Она их не взяла. Танцевали польский; я увидела Зубова, графиню Шувалову и графа Головкина, совещавшихся вместе; через минуту последний подошел меня пригласить на танец; я согласилась, он стал в первой паре, графиня Шувалова и Зубов за нами. Я сказала графу, что не хочу начинать польский.
— Почему же? — спросил он. — Бы сделаете удовольствие господину Зубову.
— Ему следует начинать польский, — ответила я и настояла на том, чтобы переменить место. Зубов сказал мне:
— Я умоляю вас, графиня, начать польский, я буду так счастлив следовать за вами, только вы можете повести меня к счастью.
— Я не имею способности вести кого бы то ни было, я едва умею себя вести.
Я оставила место и стала в последнюю пару. Граф Головкин сказал мне:
— Вы очень упрямы.
— Я признаюсь, что я не так податлива, как вы, — ответила я.
Я забыла сказать о жене князя Михаила Голицына, — старшей дочери графини Шуваловой, — которая получила позволение приезжать по воскресеньям в Царское Село[118]
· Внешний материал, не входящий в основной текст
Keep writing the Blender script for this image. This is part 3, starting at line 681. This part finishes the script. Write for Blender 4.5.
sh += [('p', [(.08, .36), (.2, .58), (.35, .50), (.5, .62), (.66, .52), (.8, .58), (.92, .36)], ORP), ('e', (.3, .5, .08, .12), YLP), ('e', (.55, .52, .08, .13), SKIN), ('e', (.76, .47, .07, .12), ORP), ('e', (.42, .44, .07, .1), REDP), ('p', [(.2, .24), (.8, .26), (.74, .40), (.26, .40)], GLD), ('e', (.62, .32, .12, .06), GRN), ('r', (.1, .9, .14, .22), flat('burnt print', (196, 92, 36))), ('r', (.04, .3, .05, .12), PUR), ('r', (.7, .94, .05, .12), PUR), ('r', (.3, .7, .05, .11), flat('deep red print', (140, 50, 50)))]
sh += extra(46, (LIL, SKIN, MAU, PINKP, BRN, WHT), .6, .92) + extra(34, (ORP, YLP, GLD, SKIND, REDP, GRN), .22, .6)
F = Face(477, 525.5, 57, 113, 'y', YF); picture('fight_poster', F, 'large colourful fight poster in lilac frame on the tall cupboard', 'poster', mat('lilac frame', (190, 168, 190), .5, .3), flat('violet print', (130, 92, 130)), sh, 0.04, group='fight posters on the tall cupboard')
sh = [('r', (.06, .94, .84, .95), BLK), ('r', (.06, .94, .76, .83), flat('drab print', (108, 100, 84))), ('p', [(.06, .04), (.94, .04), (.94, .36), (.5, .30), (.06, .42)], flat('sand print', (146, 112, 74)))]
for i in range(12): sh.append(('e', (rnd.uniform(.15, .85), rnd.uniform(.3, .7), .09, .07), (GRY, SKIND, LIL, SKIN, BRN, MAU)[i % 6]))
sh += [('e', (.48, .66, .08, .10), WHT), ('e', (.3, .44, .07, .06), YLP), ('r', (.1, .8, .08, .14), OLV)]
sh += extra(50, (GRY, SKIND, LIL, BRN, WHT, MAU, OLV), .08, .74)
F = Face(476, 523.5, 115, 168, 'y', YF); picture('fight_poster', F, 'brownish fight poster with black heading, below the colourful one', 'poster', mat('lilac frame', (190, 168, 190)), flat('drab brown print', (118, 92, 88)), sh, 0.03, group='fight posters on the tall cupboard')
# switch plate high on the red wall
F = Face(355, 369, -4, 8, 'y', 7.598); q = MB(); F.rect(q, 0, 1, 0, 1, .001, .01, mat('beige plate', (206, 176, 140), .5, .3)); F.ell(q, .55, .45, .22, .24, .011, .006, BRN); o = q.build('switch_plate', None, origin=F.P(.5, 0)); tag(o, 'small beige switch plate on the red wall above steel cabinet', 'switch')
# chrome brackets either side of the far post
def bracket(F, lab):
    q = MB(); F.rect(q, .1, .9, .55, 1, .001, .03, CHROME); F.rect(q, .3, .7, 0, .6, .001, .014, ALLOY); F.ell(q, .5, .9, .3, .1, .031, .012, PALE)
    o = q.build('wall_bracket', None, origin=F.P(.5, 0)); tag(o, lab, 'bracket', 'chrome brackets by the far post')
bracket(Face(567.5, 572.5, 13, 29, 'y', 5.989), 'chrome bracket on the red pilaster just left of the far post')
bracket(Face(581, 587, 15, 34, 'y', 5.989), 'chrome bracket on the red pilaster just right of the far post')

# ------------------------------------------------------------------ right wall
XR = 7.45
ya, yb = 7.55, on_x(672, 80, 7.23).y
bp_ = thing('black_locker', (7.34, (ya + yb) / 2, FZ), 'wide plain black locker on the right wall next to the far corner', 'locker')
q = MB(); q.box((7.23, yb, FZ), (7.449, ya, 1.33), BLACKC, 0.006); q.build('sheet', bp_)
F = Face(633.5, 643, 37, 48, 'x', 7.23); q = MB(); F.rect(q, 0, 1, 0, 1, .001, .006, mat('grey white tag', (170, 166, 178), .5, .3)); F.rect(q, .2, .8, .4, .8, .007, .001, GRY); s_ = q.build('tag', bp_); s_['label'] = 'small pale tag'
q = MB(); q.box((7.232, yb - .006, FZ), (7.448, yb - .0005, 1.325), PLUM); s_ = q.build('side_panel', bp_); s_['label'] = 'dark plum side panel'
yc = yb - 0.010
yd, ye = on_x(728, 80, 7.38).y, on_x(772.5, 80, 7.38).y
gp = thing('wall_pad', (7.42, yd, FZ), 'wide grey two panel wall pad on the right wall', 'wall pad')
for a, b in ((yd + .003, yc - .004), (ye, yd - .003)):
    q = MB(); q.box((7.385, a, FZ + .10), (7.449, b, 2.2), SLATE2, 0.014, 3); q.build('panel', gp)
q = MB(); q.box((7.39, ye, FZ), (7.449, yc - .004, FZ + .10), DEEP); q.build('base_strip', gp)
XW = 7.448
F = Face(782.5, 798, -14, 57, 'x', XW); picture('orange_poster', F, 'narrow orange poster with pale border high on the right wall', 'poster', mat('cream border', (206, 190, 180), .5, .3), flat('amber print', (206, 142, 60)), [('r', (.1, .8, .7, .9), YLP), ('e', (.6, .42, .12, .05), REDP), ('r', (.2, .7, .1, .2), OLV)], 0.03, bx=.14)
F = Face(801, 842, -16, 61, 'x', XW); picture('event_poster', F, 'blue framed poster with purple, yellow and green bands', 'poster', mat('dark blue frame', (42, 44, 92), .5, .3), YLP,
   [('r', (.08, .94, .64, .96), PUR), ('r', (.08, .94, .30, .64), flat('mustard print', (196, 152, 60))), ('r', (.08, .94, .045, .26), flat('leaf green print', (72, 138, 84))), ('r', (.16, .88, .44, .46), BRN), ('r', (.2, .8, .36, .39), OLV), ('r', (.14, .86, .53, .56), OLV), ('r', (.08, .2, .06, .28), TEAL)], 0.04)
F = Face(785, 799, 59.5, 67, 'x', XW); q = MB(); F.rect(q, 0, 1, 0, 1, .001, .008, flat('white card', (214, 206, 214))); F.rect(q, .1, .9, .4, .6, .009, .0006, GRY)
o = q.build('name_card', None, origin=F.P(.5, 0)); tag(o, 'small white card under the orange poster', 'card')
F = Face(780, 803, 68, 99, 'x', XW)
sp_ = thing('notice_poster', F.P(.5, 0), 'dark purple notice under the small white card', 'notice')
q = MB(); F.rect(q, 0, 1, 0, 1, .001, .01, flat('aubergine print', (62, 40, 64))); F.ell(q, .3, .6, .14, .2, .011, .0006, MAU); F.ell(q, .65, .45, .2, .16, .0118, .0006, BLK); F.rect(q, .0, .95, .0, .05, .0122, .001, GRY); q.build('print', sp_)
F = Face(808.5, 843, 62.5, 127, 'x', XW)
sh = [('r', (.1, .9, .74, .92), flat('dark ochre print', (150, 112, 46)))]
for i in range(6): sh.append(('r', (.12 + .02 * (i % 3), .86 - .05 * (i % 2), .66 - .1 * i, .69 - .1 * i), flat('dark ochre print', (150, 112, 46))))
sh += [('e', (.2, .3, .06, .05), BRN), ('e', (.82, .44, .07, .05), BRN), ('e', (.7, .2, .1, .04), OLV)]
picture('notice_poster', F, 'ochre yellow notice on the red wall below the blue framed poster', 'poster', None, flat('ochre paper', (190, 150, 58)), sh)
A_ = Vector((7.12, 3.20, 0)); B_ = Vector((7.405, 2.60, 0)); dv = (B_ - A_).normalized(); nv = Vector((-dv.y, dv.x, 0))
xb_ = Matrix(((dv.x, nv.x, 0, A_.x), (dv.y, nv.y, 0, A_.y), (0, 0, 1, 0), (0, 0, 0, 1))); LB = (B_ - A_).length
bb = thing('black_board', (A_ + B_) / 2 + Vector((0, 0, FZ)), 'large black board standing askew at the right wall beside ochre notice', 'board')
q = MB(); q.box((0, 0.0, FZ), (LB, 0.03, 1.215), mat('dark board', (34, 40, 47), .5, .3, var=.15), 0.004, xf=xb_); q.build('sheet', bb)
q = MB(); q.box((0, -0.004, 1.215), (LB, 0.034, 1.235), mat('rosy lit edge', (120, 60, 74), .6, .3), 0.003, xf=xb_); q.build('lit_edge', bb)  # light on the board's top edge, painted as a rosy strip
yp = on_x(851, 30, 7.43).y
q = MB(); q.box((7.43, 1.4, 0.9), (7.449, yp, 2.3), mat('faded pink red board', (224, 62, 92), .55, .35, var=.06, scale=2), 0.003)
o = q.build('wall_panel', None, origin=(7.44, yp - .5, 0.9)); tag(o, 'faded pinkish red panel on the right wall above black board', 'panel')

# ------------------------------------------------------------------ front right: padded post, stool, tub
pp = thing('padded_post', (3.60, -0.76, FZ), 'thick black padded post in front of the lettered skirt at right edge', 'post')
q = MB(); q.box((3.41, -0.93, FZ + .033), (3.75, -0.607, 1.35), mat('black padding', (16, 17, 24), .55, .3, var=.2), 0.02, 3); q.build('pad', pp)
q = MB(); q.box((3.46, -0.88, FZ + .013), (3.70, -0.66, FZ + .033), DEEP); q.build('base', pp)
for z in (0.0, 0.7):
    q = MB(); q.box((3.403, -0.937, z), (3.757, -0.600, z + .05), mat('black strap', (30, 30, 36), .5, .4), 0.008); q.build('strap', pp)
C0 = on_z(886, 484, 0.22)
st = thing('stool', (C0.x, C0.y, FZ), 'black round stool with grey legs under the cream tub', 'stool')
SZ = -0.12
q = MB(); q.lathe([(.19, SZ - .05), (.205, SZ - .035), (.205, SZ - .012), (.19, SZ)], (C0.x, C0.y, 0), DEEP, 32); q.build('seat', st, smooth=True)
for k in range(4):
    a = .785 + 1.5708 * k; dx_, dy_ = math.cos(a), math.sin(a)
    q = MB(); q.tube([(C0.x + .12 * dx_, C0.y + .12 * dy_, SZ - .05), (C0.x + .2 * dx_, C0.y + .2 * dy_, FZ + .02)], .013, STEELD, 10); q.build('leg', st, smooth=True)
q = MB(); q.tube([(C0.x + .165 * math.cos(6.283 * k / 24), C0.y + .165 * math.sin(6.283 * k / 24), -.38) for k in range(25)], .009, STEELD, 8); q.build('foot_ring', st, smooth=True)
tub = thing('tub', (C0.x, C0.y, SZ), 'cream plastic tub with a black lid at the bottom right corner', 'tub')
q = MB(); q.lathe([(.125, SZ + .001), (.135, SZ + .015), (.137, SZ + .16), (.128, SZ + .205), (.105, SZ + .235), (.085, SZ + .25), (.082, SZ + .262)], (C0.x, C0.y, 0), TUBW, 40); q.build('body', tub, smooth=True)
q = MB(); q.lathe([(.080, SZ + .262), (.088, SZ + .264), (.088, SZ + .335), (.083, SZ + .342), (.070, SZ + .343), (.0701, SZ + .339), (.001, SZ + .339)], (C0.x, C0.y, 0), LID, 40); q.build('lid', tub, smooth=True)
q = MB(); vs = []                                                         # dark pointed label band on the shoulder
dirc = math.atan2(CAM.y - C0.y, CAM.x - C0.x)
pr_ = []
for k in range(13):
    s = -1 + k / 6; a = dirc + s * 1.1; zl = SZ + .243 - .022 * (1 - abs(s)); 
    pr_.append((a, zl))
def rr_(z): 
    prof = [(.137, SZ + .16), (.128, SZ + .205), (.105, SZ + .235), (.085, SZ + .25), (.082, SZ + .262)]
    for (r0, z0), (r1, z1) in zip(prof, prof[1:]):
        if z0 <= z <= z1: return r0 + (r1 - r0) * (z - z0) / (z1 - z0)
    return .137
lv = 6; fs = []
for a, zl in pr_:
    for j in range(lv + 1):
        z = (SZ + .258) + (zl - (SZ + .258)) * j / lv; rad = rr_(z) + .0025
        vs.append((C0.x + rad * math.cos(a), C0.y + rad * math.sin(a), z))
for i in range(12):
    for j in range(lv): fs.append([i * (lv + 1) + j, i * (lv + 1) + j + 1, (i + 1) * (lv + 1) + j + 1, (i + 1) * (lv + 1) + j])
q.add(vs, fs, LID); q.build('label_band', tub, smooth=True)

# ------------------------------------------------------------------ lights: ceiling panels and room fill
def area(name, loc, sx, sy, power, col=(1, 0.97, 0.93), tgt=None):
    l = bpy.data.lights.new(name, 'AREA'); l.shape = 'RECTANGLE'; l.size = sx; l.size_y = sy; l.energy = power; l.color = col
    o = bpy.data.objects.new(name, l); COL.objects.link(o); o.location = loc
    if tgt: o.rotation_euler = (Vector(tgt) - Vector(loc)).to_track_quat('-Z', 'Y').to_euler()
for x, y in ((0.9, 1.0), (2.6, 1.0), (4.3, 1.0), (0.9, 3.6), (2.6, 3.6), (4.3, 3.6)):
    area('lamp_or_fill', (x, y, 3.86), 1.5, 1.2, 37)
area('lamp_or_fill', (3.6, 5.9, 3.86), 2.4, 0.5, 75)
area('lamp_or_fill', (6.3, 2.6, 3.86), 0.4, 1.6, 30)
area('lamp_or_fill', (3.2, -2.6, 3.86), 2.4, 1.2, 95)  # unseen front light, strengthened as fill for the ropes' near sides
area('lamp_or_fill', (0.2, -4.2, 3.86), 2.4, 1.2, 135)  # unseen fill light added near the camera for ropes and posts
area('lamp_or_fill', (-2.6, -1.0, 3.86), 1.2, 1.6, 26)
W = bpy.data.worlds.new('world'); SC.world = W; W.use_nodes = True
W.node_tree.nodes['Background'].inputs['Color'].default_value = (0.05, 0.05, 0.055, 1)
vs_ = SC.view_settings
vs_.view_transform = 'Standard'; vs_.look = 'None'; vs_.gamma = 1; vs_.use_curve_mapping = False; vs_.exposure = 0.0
. Это — женщина с беспокойным умом, с полным непоследовательности характером. Она завидовала многочисленным ко мне милостям императрицы. Между обедней и обедом у императрицы собиралось общество[119]; княгиня Голицына знала, что императрица иногда занималась приготовлением камей и горела желанием получить один для медальона, который она носила на шее, и который заботливо выставляла напоказ, чтобы заметили, что он пуст. Императрица это заметила и сказала ей:— Мне кажется, княгиня, что медальон, который я вижу несколько воскресений, о чем-то просит.
Княгиня покраснела от радости и отвечала, что будет страшно счастлива, если медальон заслужит работу императрицы.
— Нет, княгиня, я вам дам сибирский камень, красивее моих оттисков.
Через неделю она отослала графине Шуваловой для ее дочери медальон из сибирского халцедона, окруженный бриллиантами. К обедне явилась княгиня, сияющая от подарка ее величества, показывая его всем и каждому, не владея собой. Вечером на маленьком бале она ног под собой не чувствовала от радости. Императрица наблюдала за мной весь день, обращалась со мной холодно, но это меня не беспокоило. Я танцевала, по обыкновению, с тою же веселостью; мой ангел — великая княгиня занимала меня всецело; меня не коснулось зло двора. Ее величество это заметила. К концу вечера она подозвала меня к себе.
— Ваша веселость меня очаровывает, — сказала она мне, — ничто не смущает ее.
— Что же могло бы смутить ее, ваше величество, — ответила я, — когда я осыпана милостями вашего величества и великой княгини? Чего мне теперь недостает? Я счастлива, я вдвойне счастлива тем, что этим я обязана вашему величеству.
Она положила свою руку на мою и сказала:
— Ступайте, вы мне нравитесь.
По возвращении в город, 30-го августа, в день святого Александра Невского, ее величество послала за моим мужем и вручила ему для меня медальон гораздо красивее медальона княгини Голицыной, прибавив, что он должен мне его дать только в том случае, если он мною доволен. Трощинский, секретарь императрицы, сказал мне впоследствии, что он был у нее в то время, когда ювелир принес мой медальон. Ее величество показала его ему, говоря:
— Я его назначила для одной женщины, которую очень люблю; я подарила подобный жене князя Михаила Голицына, но, сравнивая их, можно будет понять разницу в степени моей привязанности.
Как запечатлены ее милости в моем сердце! Чувство моей благодарности к ней является для меня насущной потребностью. Сама смерть не потребит во мне этого чувства: настолько оно вкоренилось в моей душе, и сделает его священным и благочестивым!
Этот год был отмечен интересными событиями: присоединением Курляндии, взятием Варшавы и разделом Польши. Это политическое событие было неминуемым следствием первых двух. Ненависть поляков к русским увеличилась. Сознание зависимости крайне возбуждало их гордость. Я была свидетельницей сцены, которую я никогда не могла забыть и которая мне показала величие императрицы.
Явилась польская депутация, которая должна была быть представленной в Царском Селе. Мы ожидали императрицу в гостиной; насмешливый и неприязненный вид этих господ меня очень забавлял. Императрица появилась, они все невольно вытянулись; ее величественный и благосклонный вид вызвал их глубокий поклон. Она сделала два шага, ей представили этих господ, каждый из них стал на одно колено, чтобы поцеловать ее руку; покорность рисовалась на их лицах в эту минуту. Императрица говорила им, их лица засияли; через четверть часа она удалилась, тихо кивая, что невольно заставляло головы преклоняться. Поляки совершенно растерялись; уходя, они бегали и кричали: «Нет, это не женщина: это сирена, это волшебница, ей нельзя противиться».